The Court first noted that statutes involving Indians must be construed liberally in favor of the Indians. The Court then looked at the Settlement Act and the federal Indian Civil Rights Act to make sure that the definitions of Indian Country did not conflict. The Court found that they did not. It then went on to look at the definition of Indian Country contained in the Civil Rights Act. The Court noted that:

    "Congress has defined Indian country broadly to include formal and informal reservations, dependent Indian communities, and Indian allotments, whether restricted or held in trust by the United States."

The Court stated that the land in question did not qualify as a "formal reservation" until it was taken into trust by the US government. The Court then looked at whether the land qualified as a "dependent Indian community:"
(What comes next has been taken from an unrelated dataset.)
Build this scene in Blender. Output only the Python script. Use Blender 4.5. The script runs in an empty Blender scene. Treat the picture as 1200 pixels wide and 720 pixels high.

    "...Congress indicated that a federal set-aside and a federal superintendence requirement must be satisfied for a finding of a 'dependent Indian community' . . . . The federal set-aside requirement ensures that the land in question is occupied by an 'Indian community'; the federal superintendence requirement guarantees that the Indian community is sufficiently 'dependent' on the Federal Government that the Federal Government and the Indians involved, rather than the States, are to exercise primary jurisdiction over the land in question.''

The Court concluded that there had been no "set aside", finding that the terms of the Settlement Act showed, at most,

    an intent ... to allow [the Tribe] to acquire those lands within the designated area that the private landholders had agreed to sell to the tribe during settlement negotiations without necessarily incurring a commitment to exercise jurisdiction over all activities on that land by the tribe, to the presumptive exclusion of state laws.

The Court also looked at whether the Indian Gaming Regulatory Act prohibited the state from taxing the Tribal member in this case. The Court found that "the gaming act does not expressly preempt state taxation of income received by tribal members from reservation gaming activity." Therefore, the state was not prevented from taxing the Tribal member.